Mais, ces procédures d’achat vont s’avérer être hors de portée des moyens financiers du gouvernement. Toutefois, ces concessions ne seront garanties aux blancs que pour une période bien déterminée. La nouvelle constitution va ainsi garantir aux blancs une représentation politique pour une période de 7 ans et protéger les fermiers blancs contre une expropriation spoliatrice que pour 10 ans. Durant cette période, le Royaume-Uni va alors s’engager à verser 20 millions de livres à l’Etat Zimbabwéen afin de contribuer à une répartition équitable des terres.
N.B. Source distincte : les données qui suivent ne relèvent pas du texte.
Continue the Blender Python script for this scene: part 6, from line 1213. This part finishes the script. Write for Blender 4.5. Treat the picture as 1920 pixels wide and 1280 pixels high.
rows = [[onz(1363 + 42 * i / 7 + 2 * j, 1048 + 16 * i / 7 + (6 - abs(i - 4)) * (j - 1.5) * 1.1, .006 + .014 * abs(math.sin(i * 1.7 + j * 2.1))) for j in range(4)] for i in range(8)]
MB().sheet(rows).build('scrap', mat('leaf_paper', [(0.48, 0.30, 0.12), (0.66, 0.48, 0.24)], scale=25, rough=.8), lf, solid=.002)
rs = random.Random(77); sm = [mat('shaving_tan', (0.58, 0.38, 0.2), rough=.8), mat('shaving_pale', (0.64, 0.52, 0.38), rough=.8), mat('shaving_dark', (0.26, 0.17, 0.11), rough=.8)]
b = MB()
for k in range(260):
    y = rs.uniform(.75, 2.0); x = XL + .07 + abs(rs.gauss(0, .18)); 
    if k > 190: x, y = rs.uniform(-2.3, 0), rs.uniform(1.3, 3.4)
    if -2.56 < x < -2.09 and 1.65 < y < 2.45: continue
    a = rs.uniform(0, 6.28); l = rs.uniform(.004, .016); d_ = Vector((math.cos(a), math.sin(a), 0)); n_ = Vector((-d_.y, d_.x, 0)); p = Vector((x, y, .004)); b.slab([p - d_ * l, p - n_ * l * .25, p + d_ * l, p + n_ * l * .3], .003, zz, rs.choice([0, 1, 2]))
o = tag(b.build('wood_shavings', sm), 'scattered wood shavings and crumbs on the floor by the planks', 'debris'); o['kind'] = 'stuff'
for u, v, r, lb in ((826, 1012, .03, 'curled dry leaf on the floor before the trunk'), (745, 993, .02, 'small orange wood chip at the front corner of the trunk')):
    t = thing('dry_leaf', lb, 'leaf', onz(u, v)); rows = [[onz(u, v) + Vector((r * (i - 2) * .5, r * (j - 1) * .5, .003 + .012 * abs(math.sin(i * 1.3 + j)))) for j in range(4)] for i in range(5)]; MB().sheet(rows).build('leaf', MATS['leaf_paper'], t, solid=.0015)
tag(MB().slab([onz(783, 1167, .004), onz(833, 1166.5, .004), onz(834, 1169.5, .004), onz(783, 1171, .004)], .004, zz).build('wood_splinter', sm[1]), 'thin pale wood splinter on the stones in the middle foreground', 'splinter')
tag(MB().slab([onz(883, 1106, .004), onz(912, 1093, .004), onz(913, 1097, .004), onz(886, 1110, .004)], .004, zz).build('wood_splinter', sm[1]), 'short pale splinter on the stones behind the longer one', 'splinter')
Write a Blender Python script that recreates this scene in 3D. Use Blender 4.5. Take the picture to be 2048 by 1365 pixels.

Acte 2 : 1980 - 1989 : un simulacre d’indépendance au pouvoir vidé de toute sa substance
Sous l’égide des Accords de Lancaster House de 1979, le Zimbabwe accède à l’indépendance en 1980. Robert Mugabe devient 1er ministre, il a les mains liées. C’est le statu quo, les ambitions de Robert Mugabe d’utiliser immédiatement l’indépendance comme tremplin d’une vaste réforme économique et sociale est frustrée. Il faut lâcher du lest, les principaux cadres de l’ordre économique rhodésien vont demeurer (industriels et financiers, gros commerçants, professions libérales et fermiers commerciaux). Le pacte implicite doit être respecté à savoir, protéger la sécurité et la qualité de vie de la minorité blanche en échange du maintien d’un bon niveau d’activité et du respect du monopole politique désormais exercé par les noirs. C’est le « modèle Zimbabwéen » qui a fonctionné pendant 10 ans.
1990 : La naissance d’un Etat soucieux du bien-être de tous
Après 10 années d’indépendance, les ruraux vivent un véritable cauchemar et le taux de chômage dans l’économie dépasse les 30%. La réforme agraire de plein gré n’a porté aucun fruit et la structure agricole est restée identique. Le secteur commercial aux mains des blancs détient toujours 28,6% de la superficie du pays (terres de meilleure qualité) tandis que le secteur communal en possède 42%. De manière plus explicite, le grand secteur commercial représente 4660 exploitations alors que plus d’un million de ménages soit environ 6,1 millions de personnes vivent dans les zones communales.
Nous sommes en 1990 et les Accords de Lancaster House arrivent à expiration. Face à cette situation cauchemardesque, le président Robert Mugabe va alors se donner les moyens de construire les bases d’une société juste et équitable par le truchement d’une loi : le Land Acquisition Bill, qui sera adoptée par le parlement zimbabwéen le 18 mars 1992. L’objectif de celle-ci est de conduire, sur plusieurs années, au rachat par le gouvernement de près de 5 millions d’hectares de terres agricoles commerciales non utilisées ou sous utilisées pour les redistribuer aux noirs dépourvus de terre. En outre, elle autorise le gouvernement à fixer le prix des terres, annule la clause de l’assentiment du vendeur et supprime l’obligation des paiements en devises pour les terres expropriées.
Cette loi sera très mal accueillie au sein de la communauté internationale et totalement rejetée par les fermiers blancs qui vont d’ailleurs lancer un avertissement sans équivoque sous forme de prophétie : « cette loi va à l’encontre de nos droits fondamentaux et entrainera inévitablement une chute de la productivité sur les terres de réinstallation, qui se répercutera nécessairement sur l’ensemble l’économie et portera atteinte à la sécurité alimentaire, au Zimbabwe et dans toute la région ». Mais cela ne restera pas qu’une menace puisque ces derniers aidés de leurs alliés occidentaux vont dès lors tout mettre en œuvre pour réaliser cette prophétie en créant le chaos et le désespoir au Zimbabwe.